**Supplied data:**
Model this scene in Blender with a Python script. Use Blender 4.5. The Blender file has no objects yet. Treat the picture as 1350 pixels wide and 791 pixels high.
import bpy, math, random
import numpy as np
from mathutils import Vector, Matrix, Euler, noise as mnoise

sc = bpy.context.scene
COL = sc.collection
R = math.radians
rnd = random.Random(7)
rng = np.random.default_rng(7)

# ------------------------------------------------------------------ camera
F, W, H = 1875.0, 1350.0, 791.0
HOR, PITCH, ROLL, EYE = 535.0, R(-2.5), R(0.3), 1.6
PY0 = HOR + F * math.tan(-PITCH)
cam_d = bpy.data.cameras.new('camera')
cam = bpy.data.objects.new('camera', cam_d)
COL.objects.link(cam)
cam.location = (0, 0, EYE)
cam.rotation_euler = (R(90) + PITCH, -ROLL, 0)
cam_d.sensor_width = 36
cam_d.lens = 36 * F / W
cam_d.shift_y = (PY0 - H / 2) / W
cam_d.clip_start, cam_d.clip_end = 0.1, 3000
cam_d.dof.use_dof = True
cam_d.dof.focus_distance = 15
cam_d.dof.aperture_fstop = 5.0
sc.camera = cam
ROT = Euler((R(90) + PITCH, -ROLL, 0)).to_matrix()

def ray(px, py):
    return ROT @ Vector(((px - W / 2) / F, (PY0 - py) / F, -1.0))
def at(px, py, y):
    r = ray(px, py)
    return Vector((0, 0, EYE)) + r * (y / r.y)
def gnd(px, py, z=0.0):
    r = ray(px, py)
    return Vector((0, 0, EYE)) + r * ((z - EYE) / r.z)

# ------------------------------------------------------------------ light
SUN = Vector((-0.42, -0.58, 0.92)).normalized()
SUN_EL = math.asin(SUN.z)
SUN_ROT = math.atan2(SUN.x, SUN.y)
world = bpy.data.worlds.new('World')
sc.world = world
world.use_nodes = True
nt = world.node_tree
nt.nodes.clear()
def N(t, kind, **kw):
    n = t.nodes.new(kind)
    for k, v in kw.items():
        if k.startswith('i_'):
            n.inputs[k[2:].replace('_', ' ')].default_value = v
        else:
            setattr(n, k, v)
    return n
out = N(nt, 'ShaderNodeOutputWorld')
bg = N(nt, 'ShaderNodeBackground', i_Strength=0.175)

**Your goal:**
Return only the number of lines in the data that contain "scene".

**Right answer:**
2